A priori Estimates for Deep Residual Network in Continuous-time Reinforcement Learning
Shuyu Yin, Qixuan Zhou, Fei Wen, Tao Luo
TL;DR
The paper develops a priori generalization bounds for continuous-time reinforcement learning with discretized transitions by exploiting semi-group and Lipschitz properties of the dynamics. It introduces two loss-transformations and a max-operator decomposition to bound the Bellman optimal loss directly, without relying on boundedness assumptions. The main result provides a bound that scales polynomially with the action space size and neural-network width, and explicitly depends on the discretization step $\Delta t$ and sample size $n$, enabling principled discretization choices.
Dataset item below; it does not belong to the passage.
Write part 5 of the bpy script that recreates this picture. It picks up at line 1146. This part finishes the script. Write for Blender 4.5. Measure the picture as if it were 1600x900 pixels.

The work leverages residual networks in Barron spaces and employs Rademacher complexity to derive both approximation and generalization terms, offering practically meaningful guarantees for continuous-time control problems.
Abstract
Deep reinforcement learning excels in numerous large-scale practical applications. However, existing performance analyses ignores the unique characteristics of continuous-time control problems, is unable to directly estimate the generalization error of the Bellman optimal loss and require a boundedness assumption. Our work focuses on continuous-time control problems and proposes a method that is applicable to all such problems where the transition function satisfies semi-group and Lipschitz properties. Under this method, we can directly analyze the \emph{a priori} generalization error of the Bellman optimal loss. The core of this method lies in two transformations of the loss function. To complete the transformation, we propose a decomposition method for the maximum operator. Additionally, this analysis method does not require a boundedness assumption. Finally, we obtain an \emph{a priori} generalization error without the curse of dimensionality.